No final, são eles que irão escrever os artigos (ou simplesmente aconselhar familiares e amigos) que formam a opinião de milhões de utilizadores – incluindo os que procuram conselhos sobre qual o melhor smartphone a comprar. E já sabemos o que (não) irão aconselhar.

… e o app gap ao contrário

Para utilizadores como eu, que gostam de dispositivos simples de usar e que utilizam sobretudo o email, o Facebook, o Twitter, o GPS e o leitor de música (e a câmara) do smartphone, o Windows Phone é perfeito.

Aliás, há também um app gap ao contrário. As excelentes apps da Nokia são exclusivas da plataforma e a própria Microsoft possui aplicações que não estáo (ainda) disponíveis para terceiros – desde o Office ao Halo:Spartan Assault. Para quem (já) usa o Windows 8.x no computador, há também o bónus de que a interface do PC e do smartphone é semelhante e utiliza as mesmas convenções.

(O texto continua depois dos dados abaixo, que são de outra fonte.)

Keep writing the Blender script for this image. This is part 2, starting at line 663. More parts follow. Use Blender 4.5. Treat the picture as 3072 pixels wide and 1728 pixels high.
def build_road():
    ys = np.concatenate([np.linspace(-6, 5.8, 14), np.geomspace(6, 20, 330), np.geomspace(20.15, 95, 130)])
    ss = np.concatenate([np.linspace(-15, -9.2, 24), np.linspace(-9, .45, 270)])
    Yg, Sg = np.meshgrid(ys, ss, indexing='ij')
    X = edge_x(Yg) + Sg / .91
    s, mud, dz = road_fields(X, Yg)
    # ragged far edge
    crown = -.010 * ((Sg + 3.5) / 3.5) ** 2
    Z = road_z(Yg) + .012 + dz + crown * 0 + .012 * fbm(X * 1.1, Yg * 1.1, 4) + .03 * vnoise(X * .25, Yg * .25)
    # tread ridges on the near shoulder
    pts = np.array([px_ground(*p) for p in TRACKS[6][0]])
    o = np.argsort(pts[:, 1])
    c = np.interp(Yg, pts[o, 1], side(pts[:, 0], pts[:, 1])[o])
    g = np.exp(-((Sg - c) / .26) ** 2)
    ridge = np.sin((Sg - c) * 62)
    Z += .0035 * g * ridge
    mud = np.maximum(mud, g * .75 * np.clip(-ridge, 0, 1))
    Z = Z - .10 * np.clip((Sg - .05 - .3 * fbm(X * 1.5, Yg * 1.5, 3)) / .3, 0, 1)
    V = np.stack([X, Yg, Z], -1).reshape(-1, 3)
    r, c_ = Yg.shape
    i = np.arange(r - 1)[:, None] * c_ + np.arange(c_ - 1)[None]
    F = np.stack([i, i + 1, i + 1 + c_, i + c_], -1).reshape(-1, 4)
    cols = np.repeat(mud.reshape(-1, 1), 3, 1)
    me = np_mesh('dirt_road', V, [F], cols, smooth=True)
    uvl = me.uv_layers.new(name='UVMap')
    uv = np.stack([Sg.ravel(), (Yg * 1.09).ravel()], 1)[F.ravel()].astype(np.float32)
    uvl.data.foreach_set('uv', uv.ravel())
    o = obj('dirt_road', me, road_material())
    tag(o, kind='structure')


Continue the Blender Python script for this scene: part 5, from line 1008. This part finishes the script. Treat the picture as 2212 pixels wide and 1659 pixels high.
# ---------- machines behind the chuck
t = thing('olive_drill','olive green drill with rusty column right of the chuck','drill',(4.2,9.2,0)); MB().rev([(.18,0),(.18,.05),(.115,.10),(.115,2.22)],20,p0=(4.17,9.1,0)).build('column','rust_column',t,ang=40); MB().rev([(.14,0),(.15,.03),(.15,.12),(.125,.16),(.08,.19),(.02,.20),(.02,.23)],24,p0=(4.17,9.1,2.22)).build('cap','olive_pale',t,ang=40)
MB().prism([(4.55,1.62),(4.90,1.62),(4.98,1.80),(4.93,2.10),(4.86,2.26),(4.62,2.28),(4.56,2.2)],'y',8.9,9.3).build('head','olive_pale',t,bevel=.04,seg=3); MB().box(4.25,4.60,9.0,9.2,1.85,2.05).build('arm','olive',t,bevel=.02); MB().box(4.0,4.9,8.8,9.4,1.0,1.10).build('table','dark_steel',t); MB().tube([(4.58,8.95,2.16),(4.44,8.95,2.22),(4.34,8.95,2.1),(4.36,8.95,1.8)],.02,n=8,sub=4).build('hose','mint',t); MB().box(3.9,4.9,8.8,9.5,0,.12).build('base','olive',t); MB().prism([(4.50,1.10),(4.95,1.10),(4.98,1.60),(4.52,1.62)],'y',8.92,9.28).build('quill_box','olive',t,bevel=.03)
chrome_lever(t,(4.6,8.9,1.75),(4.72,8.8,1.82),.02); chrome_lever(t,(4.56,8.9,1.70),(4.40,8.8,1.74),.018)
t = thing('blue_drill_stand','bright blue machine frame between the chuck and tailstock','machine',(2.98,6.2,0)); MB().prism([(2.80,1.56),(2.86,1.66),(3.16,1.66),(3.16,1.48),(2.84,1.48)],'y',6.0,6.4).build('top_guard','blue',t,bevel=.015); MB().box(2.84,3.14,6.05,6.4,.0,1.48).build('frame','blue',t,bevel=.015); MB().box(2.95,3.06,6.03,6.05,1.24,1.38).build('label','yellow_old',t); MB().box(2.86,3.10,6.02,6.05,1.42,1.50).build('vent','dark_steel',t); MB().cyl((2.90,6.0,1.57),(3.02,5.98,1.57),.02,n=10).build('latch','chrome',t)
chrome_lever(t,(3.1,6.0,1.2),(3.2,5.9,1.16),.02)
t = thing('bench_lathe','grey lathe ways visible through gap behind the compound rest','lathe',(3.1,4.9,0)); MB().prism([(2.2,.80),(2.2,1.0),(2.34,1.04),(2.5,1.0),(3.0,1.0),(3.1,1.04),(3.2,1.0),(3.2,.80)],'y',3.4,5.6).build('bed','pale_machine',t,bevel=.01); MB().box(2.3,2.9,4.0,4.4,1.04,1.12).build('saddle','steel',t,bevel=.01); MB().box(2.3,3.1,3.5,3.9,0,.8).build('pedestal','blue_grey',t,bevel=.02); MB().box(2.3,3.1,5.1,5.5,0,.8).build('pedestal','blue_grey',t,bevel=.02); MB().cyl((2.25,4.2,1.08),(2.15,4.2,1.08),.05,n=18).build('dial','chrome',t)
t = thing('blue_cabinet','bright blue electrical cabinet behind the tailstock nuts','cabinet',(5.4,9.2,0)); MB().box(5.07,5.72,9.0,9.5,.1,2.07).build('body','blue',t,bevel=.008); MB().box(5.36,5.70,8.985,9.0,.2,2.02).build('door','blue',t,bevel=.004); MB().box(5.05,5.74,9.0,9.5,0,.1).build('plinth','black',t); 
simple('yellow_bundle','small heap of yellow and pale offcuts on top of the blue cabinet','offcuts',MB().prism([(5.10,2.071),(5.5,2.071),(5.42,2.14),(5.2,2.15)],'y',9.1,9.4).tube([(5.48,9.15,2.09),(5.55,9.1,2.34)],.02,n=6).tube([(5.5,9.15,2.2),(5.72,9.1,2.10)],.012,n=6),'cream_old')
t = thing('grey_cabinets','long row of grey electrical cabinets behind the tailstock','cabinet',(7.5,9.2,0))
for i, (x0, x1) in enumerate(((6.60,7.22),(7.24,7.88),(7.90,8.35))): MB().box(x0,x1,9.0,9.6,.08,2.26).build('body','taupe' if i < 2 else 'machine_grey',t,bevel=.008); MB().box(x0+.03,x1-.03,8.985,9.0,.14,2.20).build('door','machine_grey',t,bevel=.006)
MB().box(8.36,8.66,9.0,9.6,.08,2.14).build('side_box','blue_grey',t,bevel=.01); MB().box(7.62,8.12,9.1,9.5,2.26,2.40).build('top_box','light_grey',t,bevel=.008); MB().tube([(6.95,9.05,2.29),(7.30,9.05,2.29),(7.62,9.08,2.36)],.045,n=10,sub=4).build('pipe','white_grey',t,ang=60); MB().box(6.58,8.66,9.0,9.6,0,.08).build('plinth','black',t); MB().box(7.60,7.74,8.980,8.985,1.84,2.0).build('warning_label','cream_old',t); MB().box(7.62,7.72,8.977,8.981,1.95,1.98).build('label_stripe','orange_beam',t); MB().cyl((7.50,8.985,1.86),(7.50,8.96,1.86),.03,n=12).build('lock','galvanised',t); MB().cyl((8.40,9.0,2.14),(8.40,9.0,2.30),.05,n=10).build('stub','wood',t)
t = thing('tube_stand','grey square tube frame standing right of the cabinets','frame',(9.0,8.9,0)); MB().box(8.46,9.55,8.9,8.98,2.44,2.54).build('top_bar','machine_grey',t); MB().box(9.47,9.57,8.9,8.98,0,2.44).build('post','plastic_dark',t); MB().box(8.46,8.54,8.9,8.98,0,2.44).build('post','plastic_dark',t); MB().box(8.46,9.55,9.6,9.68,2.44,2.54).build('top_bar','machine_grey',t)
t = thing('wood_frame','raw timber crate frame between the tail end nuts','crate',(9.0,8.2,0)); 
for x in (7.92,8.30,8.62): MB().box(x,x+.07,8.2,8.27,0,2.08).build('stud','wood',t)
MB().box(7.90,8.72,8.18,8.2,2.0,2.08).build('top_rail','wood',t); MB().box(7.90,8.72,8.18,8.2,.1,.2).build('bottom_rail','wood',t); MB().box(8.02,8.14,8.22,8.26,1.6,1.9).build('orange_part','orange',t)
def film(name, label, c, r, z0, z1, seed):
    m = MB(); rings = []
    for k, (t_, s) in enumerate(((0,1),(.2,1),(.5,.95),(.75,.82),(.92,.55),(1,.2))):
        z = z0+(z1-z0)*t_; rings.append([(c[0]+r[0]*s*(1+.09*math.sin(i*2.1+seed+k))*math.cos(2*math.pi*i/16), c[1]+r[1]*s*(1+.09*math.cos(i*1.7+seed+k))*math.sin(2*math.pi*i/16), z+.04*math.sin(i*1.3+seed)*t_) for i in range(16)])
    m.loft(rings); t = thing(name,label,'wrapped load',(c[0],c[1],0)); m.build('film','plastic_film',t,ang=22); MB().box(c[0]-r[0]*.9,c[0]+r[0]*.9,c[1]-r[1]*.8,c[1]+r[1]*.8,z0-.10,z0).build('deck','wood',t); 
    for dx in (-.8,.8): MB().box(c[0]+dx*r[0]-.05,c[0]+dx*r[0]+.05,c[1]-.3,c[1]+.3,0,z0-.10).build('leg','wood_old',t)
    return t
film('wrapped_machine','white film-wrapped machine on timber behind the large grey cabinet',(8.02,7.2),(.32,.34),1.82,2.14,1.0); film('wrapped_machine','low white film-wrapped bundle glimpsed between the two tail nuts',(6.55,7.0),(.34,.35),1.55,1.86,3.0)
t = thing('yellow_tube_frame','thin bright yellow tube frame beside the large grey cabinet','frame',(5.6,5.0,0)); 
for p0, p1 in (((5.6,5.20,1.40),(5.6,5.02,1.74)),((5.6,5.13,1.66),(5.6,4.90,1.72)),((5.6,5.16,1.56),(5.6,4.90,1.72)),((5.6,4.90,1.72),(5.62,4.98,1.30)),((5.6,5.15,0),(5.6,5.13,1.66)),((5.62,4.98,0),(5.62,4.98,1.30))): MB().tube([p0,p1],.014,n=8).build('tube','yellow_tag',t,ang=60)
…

No entanto, o app gap de que falei anteriormente – a dos milhares de pequenas apps e não o da meia dúzia de apps mais mediáticas – não irá fechar-se tão depressa. Joe Belfiore tem razão em dizer que se irá fechar, mas errou na data. Não só não foi em 2013 como dificilmente será em 2014.

 

Quer isto dizer que o Windows Phone nunca estará no mesmo plano dos dois líderes do mercado? Não, penso que isso irá acontecer até mais cedo do que se pensa. A visão da Microsoft dos “três ecrãs e a nuvem” que durante algum tempo não se percebia muito bem como iriia ser concretizada, tem neste momento todas as peças em jogo e, durante 2014, tudo irá contribuir para uma tempestade perfeita, com as interfaces comuns da Xbox 360/Xbox One (ecrã TV), Windows 8.1 (ecrã computador) e Windows Phone 8/8.1 (ecrã dispositivo móvel) a convergir finalmente numa forma única e integrada de interagir com o hardware e as aplicações. E a recente nomeação de Satya Nadella para CEO da Microsoft, um homem até agora responsável pela divisão cloud da empresa, só pode ser uma coisa boa.

Ao contrário de muitos, não creio que a Microsoft tenha chegado demasiado tarde à corrida das plataformas móveis de nova geração. Mas ganhar a massa crítica suficiente para fechar o app gap ainda vai demorar algum tempo mais.